For over fifty years, both civilian and military pilots have seen Unidentified Aerial Phenomena1 (UAP), also commonly called Unidentified Flying Objects (UFOs). This catalogue is a compilation of more than 1300+ such sightings, by military pilots, private pilots and airliners crews.

These cases are special for several reasons. Training and experience make pilots and crews much more reliable witnesses than others. They are used to unusual meteorological phenomenons. They have the added advantage of being able to approach the phenomenon. Sometimes they can even overfly the object, observing it between themselves and the earth below. Military pilots are trained to estimate distances, shapes and speed of flying machines.

Sometimes, pilots' sightings are confirmed by radar detection, observers on the ground (control tower personnel, Ground Observer Corps, civilians,..) or other pilots in flight. In some cases electro -magnetic effects were noted (radios, radar, compasses, engines, ...). In a few rare cases the pilot or crew felt physical effects like heat, or blinding light.

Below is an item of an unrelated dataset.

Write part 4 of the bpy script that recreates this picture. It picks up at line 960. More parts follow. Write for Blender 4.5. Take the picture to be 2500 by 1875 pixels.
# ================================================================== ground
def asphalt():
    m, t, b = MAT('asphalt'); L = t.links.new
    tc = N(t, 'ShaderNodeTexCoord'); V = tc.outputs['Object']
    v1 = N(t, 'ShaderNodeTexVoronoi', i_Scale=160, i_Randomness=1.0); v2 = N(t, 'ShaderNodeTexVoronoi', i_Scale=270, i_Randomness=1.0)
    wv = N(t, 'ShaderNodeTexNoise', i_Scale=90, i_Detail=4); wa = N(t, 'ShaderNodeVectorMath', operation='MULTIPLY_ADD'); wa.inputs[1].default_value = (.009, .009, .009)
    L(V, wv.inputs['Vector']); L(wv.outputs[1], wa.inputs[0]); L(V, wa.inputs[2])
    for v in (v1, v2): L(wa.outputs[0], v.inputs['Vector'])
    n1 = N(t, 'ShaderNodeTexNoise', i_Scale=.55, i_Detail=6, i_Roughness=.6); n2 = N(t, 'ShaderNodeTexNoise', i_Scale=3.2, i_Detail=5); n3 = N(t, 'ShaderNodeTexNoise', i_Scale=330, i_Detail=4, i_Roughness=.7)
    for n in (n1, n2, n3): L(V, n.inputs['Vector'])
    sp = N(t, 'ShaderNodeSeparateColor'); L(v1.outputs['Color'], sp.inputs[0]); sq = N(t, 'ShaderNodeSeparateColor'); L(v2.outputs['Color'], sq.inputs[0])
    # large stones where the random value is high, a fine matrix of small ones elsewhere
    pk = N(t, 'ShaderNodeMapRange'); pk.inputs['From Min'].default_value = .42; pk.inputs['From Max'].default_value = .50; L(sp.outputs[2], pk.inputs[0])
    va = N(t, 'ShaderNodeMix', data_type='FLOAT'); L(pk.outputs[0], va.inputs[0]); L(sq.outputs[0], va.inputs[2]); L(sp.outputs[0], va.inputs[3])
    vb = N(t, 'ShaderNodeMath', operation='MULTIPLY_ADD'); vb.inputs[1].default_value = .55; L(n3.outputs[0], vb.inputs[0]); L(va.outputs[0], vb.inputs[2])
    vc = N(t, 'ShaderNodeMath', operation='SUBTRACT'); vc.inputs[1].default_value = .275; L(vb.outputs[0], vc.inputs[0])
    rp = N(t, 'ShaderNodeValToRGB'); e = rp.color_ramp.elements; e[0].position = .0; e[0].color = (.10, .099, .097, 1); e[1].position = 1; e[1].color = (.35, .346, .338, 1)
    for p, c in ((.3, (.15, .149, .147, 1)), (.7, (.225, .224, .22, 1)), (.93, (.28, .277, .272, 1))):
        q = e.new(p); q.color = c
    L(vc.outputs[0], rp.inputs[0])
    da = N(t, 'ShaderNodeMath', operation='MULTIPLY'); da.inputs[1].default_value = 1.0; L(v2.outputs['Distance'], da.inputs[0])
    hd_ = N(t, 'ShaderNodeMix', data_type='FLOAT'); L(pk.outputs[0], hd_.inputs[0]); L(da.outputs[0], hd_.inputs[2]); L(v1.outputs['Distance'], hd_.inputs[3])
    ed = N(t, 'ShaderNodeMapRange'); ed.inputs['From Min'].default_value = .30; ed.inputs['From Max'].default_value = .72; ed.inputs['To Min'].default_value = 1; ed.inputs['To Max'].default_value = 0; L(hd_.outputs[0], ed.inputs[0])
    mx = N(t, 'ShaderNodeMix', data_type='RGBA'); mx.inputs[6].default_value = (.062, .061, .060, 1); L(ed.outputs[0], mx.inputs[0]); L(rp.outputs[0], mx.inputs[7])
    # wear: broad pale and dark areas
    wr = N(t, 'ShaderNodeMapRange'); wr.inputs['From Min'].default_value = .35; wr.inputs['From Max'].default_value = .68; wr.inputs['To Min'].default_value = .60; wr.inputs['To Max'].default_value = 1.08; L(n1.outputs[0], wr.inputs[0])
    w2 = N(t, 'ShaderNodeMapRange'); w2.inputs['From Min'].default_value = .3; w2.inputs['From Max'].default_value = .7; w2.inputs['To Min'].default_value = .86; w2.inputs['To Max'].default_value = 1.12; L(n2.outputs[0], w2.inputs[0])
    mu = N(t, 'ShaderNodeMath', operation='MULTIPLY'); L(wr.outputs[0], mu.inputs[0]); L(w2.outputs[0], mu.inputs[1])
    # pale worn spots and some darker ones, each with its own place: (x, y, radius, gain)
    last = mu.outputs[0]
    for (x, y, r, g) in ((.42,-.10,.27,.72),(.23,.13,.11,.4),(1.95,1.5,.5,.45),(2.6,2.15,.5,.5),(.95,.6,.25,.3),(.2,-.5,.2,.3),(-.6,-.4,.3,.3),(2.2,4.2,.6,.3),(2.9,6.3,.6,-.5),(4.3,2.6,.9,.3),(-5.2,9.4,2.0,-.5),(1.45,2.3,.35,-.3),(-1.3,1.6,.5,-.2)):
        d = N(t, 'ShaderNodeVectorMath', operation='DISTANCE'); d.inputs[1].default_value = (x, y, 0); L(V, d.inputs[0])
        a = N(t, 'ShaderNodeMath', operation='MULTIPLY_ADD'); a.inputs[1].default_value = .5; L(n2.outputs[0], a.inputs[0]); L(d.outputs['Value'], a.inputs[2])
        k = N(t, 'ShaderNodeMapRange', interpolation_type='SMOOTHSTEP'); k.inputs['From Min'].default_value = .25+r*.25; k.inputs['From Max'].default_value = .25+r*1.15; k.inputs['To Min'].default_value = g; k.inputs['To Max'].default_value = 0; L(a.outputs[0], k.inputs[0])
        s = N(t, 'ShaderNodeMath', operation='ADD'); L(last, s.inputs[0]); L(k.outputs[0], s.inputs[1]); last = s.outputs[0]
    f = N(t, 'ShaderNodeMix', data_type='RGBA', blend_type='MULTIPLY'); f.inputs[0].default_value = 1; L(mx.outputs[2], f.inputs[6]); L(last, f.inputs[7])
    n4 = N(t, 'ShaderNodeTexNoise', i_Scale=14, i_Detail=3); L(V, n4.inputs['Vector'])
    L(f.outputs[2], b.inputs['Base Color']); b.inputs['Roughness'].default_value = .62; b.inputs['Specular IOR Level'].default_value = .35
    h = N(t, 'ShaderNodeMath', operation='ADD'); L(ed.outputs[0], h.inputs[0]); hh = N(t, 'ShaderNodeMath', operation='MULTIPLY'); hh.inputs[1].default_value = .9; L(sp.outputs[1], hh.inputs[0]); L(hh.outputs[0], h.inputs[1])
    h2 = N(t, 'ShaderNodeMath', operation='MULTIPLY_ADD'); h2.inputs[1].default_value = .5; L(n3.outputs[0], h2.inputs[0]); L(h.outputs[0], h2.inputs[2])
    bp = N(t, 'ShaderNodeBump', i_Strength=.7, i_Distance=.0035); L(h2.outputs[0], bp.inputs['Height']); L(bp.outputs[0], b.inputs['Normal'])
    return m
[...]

This catalog contains 1305 cases: 606 Military aircraft cases, 444 Airliners cases, 193 private light planes (19 multiple aircraft, 43 cases with no mention of type of aircraft). Among the 1305 cases, 702 are North American.

A detailed study and a database of the 200 radar-cases in this catalog (about 15%) is currently under development at the French Space Agency (CNES) in France, as a SEPRA project led by Jean-Jacques Velasco. An initial evaluation of the most detailed radar-visual cases shows that the technical data indicated by radar (sizes, speeds, distances, maneuvers, locations) are quite close to those estimated by pilots.

Another study of the 57 cases involving electro -magnetic effects on th e aircraft (about 4%) of this catalog is under development with Dr Richard F. Haines for the National Aviation Reporting Center on Anomalous Phenomena (NARCAP)2

Dominique Weinstein Paris, February 3, 2001

1 An unidentified aerial phenomenon (UAP) is the visual stimulus that provokes a sighting report of an object or light seen in the sky, the appearance and/or flight dynamics of which do not suggest a logical, conventional flying object and which remains unidentified after close scrutinity of all available evidence by persons who are technically capable of making both a full technical identification as well as a common-sense identification, if one is possible. (Dr Richard F. Haines 1980) 2 the National Aviation Reporting Center on Anomalous Phenomena (NARCAP), PO Box 140, Boulder Creek, California 95006.